Hen Run,
Changing the subject, re this, also from #76, "If you have knowledge on how to avoid glare flare up, please share it......."
I can share with you what I have done to deal with the glare Im seeing in my NLs. First some context, I have birded in the same places approximately 3 days a week for several years, during the winter waterfowl, shore bird, and raptor migration. It is always out over water or salt marsh, close to mid day with the sun usually high and bright. Distances can be shortish, and/but are often long. A scope has proven its obvious value when things get into multiple hundreds of yards. I first saw glare... indeed I mean just that, the first time I ever saw any glare, was a couple months back using the new NLs in the same conditions described above. We were peering at a Burrowing Owl about 50 yards away, partially out of its burrow. The sun was high and just behind the bird. My expectation was the bird would be back lit, blacked out, and there wouldn't be much to see. Instead I saw a set of yellow concentric parallal arcs emanating from about 5 o'clock within the field of view. I moved, both the binos and me. I played with the eyecups, (I wear glasses and eyecups are usually fully retracted). Nadda zip. It was still there.

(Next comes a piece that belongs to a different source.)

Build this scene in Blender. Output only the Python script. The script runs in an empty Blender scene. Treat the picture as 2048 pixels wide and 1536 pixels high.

Having read here of the various suggested solutions I tried them all, to no avail. So the old dog part. For 50 years Ive used binos in approximately the same way. I spot the target, keep my eye on it, bring the binos to my face and touch the upper rubber rim of the eyecup to the junction of my eyeglass frame and eye brow. That habit enables me to find the targeted bird, irregardless of FOV. What I had not noticed though was the angle between the bino eyecup and my eyeglass lens. In my case Ive developed a postural habit that makes these not parallel. The binos are tipped away, wider at the bottom of the eyecup, touching at the top. Making sure my head was more erect (terrain allowing), pulling the eyecups onto my eyeglass lens, began to make a difference... Not perfect but better.

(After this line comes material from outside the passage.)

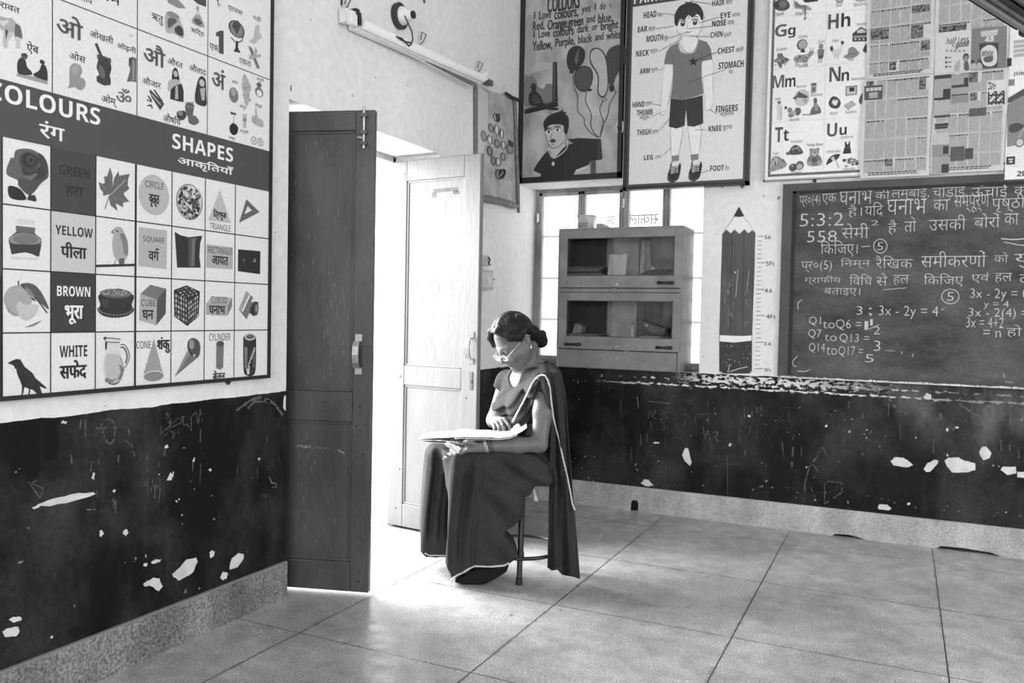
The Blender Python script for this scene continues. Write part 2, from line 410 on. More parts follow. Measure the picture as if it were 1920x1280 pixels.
def leaf(name, hinge, free, ztop, m_wood, front, panels, th=0.032, zb=0.012):
    """panelled leaf; front = +1 / -1 picks the face towards the camera"""
    H = Vector((*hinge, 0)); Fv = Vector((*free, 0)); d = Fv-H; W = d.length; d.normalize(); n = Vector((-d.y, d.x, 0))*front
    root = bpy.data.objects.new(name, None); COL.objects.link(root); root.location = (H.x, H.y, 0); struct(root)
    def at(u, z, o=0.0): return H + d*u + n*o + Vector((0, 0, z))
    st0, st1 = panels['stiles']
    mb = MB()
    def slab(u0, u1, z0, z1, o0=-th, o1=0.0): mb.obox(at(u0, z0, o0), d*(u1-u0), Vector((0, 0, z1-z0)), n*(o1-o0))
    slab(0, st0, zb, ztop); slab(st1, W, zb, ztop)
    zs = panels['z']        # list of (z0,z1) of the panels
    edges = [zb] + [q for p in zs for q in p] + [ztop]
    for i in range(0, len(edges), 2): slab(st0, st1, edges[i], edges[i+1])
    mb.build('stile_and_rail_frame', m_wood, root, bevel=0.004, weld=False)
    for z0, z1 in zs:
        mp = MB(); mp.obox(at(st0-0.004, z0-0.004, -th+0.006), d*(st1-st0+0.008), Vector((0, 0, z1-z0+0.008)), n*(th-0.016))
        mp.build('door_panel', m_wood, root)
        mm = MB(); w = 0.012
        for (u0, u1, a, c) in ((st0, st1, z0, z0+w), (st0, st1, z1-w, z1), (st0, st0+w, z0, z1), (st1-w, st1, z0, z1)):
            mm.obox(at(u0, a, -0.011), d*(u1-u0), Vector((0, 0, c-a)), n*0.006)
        mm.build('panel_moulding', m_wood, root, bevel=0.003, weld=False)
    return root, at, d, n, W
# dark leaf, swung into the room
dark, atD, dD, nD, WD = leaf('door_1', (-0.28, -2.228), (0.301, -2.057), 2.033, M_WOOD_D, -1, dict(stiles=(0.10, 0.523), z=[(0.137, 0.731), (0.859, 1.949)]))
def handle(at, u, z0, z1, n, d, parent, m_body, w=0.022):
    mb = MB(); zm = (z0+z1)/2
    mb.obox(at(u-w/2-0.002, z0-0.028, 0.0), d*(w+0.004), Vector((0, 0, 0.03)), n*0.004); mb.obox(at(u-w/2-0.002, z1-0.002, 0.0), d*(w+0.004), Vector((0, 0, 0.03)), n*0.004)
    prof = [(0.0, 0.004), (0.008, 0.03), (0.2, 0.042), (0.5, 0.046), (0.8, 0.042), (0.992, 0.03), (1.0, 0.004)]
    for i in range(len(prof)-1):
        a, c = prof[i], prof[i+1]
        za, zc = z0+(z1-z0)*a[0], z0+(z1-z0)*c[0]
        p = [at(u-w/2, za, max(a[1]-0.008, 0.001)), at(u-w/2, zc, max(c[1]-0.008, 0.001)), at(u-w/2, zc, c[1]), at(u-w/2, za, a[1])]
        mb.prism(p, d*w)
    return mb.build('pull_handle', m_body, parent, bevel=0.002, weld=False)
handle(atD, 0.550, 0.962, 1.075, nD, dD, dark, M_STEEL, 0.026)
mb = MB(); mb.tube([atD(0.563, 2.045, 0.011), atD(0.563, 1.872, 0.011)], 0.006, 10)
mb.tube([atD(0.563, 1.915, 0.011), atD(0.548, 1.915, 0.026), atD(0.541, 1.913, 0.030)], 0.0045, 8)
mb.build('tower_bolt_rod', M_STEEL, dark, smooth=True)
mb = MB()
for z in (1.885, 1.93, 2.0): mb.obox(atD(0.549, z, 0.0), dD*0.028, Vector((0, 0, 0.016)), nD*0.019)
mb.build('tower_bolt_bracket', mat('dull_iron', 0.10, 0.5, metal=0.5), dark, bevel=0.002, weld=False)
mb = MB()
for u, z in ((0.40, 0.815), (0.40, 0.775), (0.56, 0.80), (0.56, 0.765), (0.545, 0.715), (0.563, 0.70), (0.575, 0.60), (0.565, 0.10), (0.56, 0.06)):
    mb.lathe([(0.0045, 0.0), (0.0045, 0.0015), (0.002, 0.0025)], atD(u, z, 0.0), nD, 10)
mb.build('screw_head', M_BLACK, dark, weld=False)
# scuffs scratched through the dark paint
mb = MB()
for k in range(150):
    zone = random.random()
    u = random.uniform(0.24, 0.57) if zone < .6 else random.uniform(0.40, 0.50); z = random.uniform(0.15, 1.92) if zone < .6 else random.uniform(0.95, 1.35)
    ln_ = random.uniform(0.004, 0.03); w = random.uniform(0.0006, 0.0016)
    inp = u < 0.52 and (0.15 < z < 0.72 or 0.87 < z < 1.94)
    if not inp and 0.50 < u < 0.54: continue
    o = -0.0098 if inp else 0.0002
    mb.obox(atD(u, z, o), dD*w + Vector((0, 0, 0.0)), Vector((0, 0, ln_)), nD*0.0004)
for k in range(34):
    u = 0.28 + k*0.0042 + random.uniform(-.001, .001); z = 0.615 + random.uniform(-0.006, 0.006)
    mb.obox(atD(u, z, -0.0098), dD*random.uniform(0.002, 0.005), Vector((0, 0, random.uniform(0.002, 0.012) if k < 16 else 0.002)), nD*0.0004)
mb.obox(atD(0.46, 0.607, -0.0098), dD*0.03-Vector((0, 0, 0.012)), Vector((0, 0, 0.006)), nD*0.0004)
mb.build('paint_scuffs', mat('scuffed_paint', 0.22, 0.7), dark, weld=False)
# pale leaf, folded back to the far side of the doorway
lite, atL, dL, nL, WLf = leaf('door_2', (-0.276, -1.062), (0.312, -1.128), 2.026, M_WOOD_L, -1, dict(stiles=(0.105, 0.49), z=[(0.14, 0.80), (0.905, 1.915)]))
handle(atL, 0.552, 0.965, 1.075, nL, dL, lite, M_WOOD_L, 0.03)
mb = MB(); mb.obox(atL(0.545, 0.80, 0), dL*0.02, Vector((0, 0, 0.095)), nL*0.003); mb.lathe([(0.008, 0), (0.008, 0.004)], atL(0.555, 0.845, 0.002), nL, 12)
mb.build('keyhole_plate', mat('dull_iron', 0.1), lite, weld=False, bevel=0.001)
mb = MB()
for u, z in ((0.525, 0.755), (0.09, 1.955), (0.085, 0.33), (0.06, 0.11), (0.08, 0.845)): mb.lathe([(0.004, 0.0), (0.004, 0.0015), (0.002, 0.002)], atL(u, z, 0), nL, 10)
mb.build('screw_head', M_BLACK, lite, weld=False)
mb = MB()      # drips and brush scratches in whiter paint, remains of tape at the top of the panel
for k in range(46):
    u = random.uniform(0.13, 0.47); z = random.uniform(0.93, 1.35) if k < 30 else random.uniform(1.66, 1.86)
    mb.obox(atL(u, z, -0.0098), dL*random.uniform(0.001, 0.002), Vector((0, 0, random.uniform(0.01, 0.09))), nL*0.0004)
for (u0, u1, z) in ((0.17, 0.30, 1.83), (0.36, 0.46, 1.835), (0.16, 0.26, 1.80)): mb.obox(atL(u0, z, -0.0098), dL*(u1-u0), Vector((0, 0, 0.006)), nL*0.0005)
mb.build('paint_drips', mat('white_drip_paint', 0.30, 0.6), lite, weld=False)
mb = MB()
for (u0, u1, z, h_) in ((0.28, 0.44, 1.842, 0.02), (0.27, 0.30, 1.815, 0.03), (0.41, 0.45, 1.826, 0.02)): mb.obox(atL(u0, z, -0.0098), dL*(u1-u0), Vector((0, 0, h_)), nL*0.0005)
mb.build('old_tape_mark', mat('old_tape', 0.07, 0.6, 0.3, 50), lite, weld=False)

# ------------------------------------------------------------------ window with casements, bars and papered panes
M_WF = mat('weathered_window_wood', 0.30, 0.65, 0.45, 14, 0.2, 60, stretch=(1, 1, 0.15))
win = bpy.data.objects.new('window_1', None); COL.objects.link(win); win.location = (0.6, 0.28, WZ0); struct(win)
Y0, Y1 = 0.282, 0.328
mb = MB()
mb.box((0.0, Y0, WZ0), (0.028, Y1, WZ1)); mb.box((WX1-0.03, Y0, WZ0), (WX1, Y1, WZ1)); mb.box((0.028, Y0, WZ1-0.018), (WX1-0.03, Y1, WZ1)); mb.box((0.028, Y0, WZ0), (WX1-0.03, Y1, WZ0+0.03))
mb.box((0.628, Y0-0.01, WZ0), (0.656, Y1, WZ1)); mb.box((0.905, Y0-0.01, WZ0), (0.925, Y1, WZ1))
mb.build('window_frame', M_WF, win, bevel=0.003, weld=False)
def casement(x0, x1, m_, w=0.026):
    c = MB(); z0, z1 = WZ0+0.032, WZ1-0.02
    c.box((x0, Y0-0.012, z0), (x0+w, Y0+0.026, z1)); c.box((x1-w, Y0-0.012, z0), (x1, Y0+0.026, z1)); c.box((x0, Y0-0.012, z1-w), (x1, Y0+0.026, z1)); c.box((x0, Y0-0.012, z0), (x1, Y0+0.026, z0+w))
    return c.build('casement_frame', m_, win, bevel=0.003, weld=False)
CZ = [(0.030, 0.338), (0.340, 0.626), (0.658, 0.903), (0.927, 1.18)]
for x0, x1 in CZ: casement(x0, x1, M_WF, 0.024 if x0 < 0.6 else 0.012)
for z in (1.736, 1.452, 1.171):
    b_ = MB(); b_.tube([(0.01, 0.318, z), (WX1-0.005, 0.318, z)], 0.0085, 10); b_.build('grill_bar', mat('dark_window_bar', 0.06, 0.5), win, smooth=True)
for z in (1.878, 1.591, 1.313, 1.032):
    b_ = MB(); b_.tube([(0.01, 0.318, z), (WX1-0.005, 0.318, z)], 0.004, 8); b_.build('glazing_bar', mat('dark_window_bar', 0.06, 0.5), win, smooth=True)
# panes: glass backed with thin paper, letting the daylight through
pm = bpy.data.materials.new('papered_glass'); pm.use_nodes = True; N_ = pm.node_tree.nodes; Lk = pm.node_tree.links; N_.clear()
o_ = N_.new('ShaderNodeOutputMaterial'); tr = N_.new('ShaderNodeBsdfTransparent'); tl = N_.new('ShaderNodeBsdfTranslucent'); mx = N_.new('ShaderNodeMixShader')
no = N_.new('ShaderNodeTexNoise'); no.inputs['Scale'].default_value = 30; ge = N_.new('ShaderNodeNewGeometry'); Lk.new(ge.outputs['Position'], no.inputs['Vector'])
mr = N_.new('ShaderNodeMapRange'); mr.inputs['To Min'].default_value = 0.25; mr.inputs['To Max'].default_value = 0.6; Lk.new(no.outputs['Fac'], mr.inputs['Value'])
tl.inputs['Color'].default_value = g4(0.85); Lk.new(mr.outputs[0], mx.inputs[0]); Lk.new(tr.outputs[0], mx.inputs[1]); Lk.new(tl.outputs[0], mx.inputs[2]); Lk.new(mx.outputs[0], o_.inputs[0])
for x0, x1 in CZ:
    p_ = MB(); p_.box((x0+0.008, 0.3045, WZ0+0.04), (x1-0.008, 0.307, WZ1-0.03)); p_.build('window_pane', pm, win)
for (x, z) in ((0.028, 1.86), (0.634, 1.935)):
    h_ = MB(); h_.box((x-0.012, Y0-0.022, z-0.03), (x+0.012, Y0-0.010, z+0.03)); h_.tube([(x, Y0-0.025, z-0.03), (x, Y0-0.025, z+0.03)], 0.006, 8); h_.build('hinge', M_STEEL, win, weld=False)
# ------------------------------------------------------------------ printed and painted sheets
def sans(s, bold):
    out = ''
    for c in s:
        if 'A' <= c <= 'Z': out += chr((0x1D5D4 if bold else 0x1D5A0) + ord(c)-65)
        elif 'a' <= c <= 'z': out += chr((0x1D5EE if bold else 0x1D5BA) + ord(c)-97)
        elif '0' <= c <= '9': out += chr((0x1D7EC if bold else 0x1D7E2) + ord(c)-48)
        else: out += c
    return out
_GL = {}
def glyphs(s, weight=0.0, res=3, shear=0.0):
    """outline of a line of lettering, normalised to a 1 x 1 box"""
    k = (s, weight, res, shear)
    if k in _GL: return _GL[k]
    c = bpy.data.curves.new('lettering', 'FONT'); c.body = s; c.size = 1.0; c.offset = weight; c.resolution_u = res; c.shear = shear
    o = bpy.data.objects.new('lettering', c)
    COL.objects.link(o); dg = bpy.context.evaluated_depsgraph_get(); e = o.evaluated_get(dg)
    me = e.to_mesh(); V = np.array([(v.co.x, v.co.y) for v in me.vertices]).reshape(-1, 2)
    F = [tuple(p.vertices) for p in me.polygons]
    e.to_mesh_clear(); bpy.data.objects.remove(o); bpy.data.curves.remove(c)
    lo = V.min(0); sz = np.maximum(V.max(0)-lo, 1e-6); asp = sz[0]/sz[1]
    _GL[k] = ((V-lo)/sz, F, asp); return _GL[k]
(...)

Too, I stopped looking for glare. I get that sounds weird. I went back to looking for birds as I normally do and stopped experimenting with the sun and seeing how close I could move binos towards it and detecting the onset of glare. Better.
Most recently, (note weeks into it), I discovered if I abandon my habit of mounting the binos to my eyebrow, but rather slide the eyecup rubber ring down 1/4" - 3/8" or so onto the eyeglass lens, the glare disappears. Curious, (and its too soon to be too sure), I have come to notice that my old school conventional bifocal lens interacted with the view, if I look down within the bino's FOV - something i rarely do, with that old way of mounting bins to face. By sliding the eyecups down as described above the bifocal distortion of the FOV disappears. I now wonder if some of the glare experienced comes from the edge of that bifocal lens and by removing it from the FOV, glare is mitigated? The experiment continues.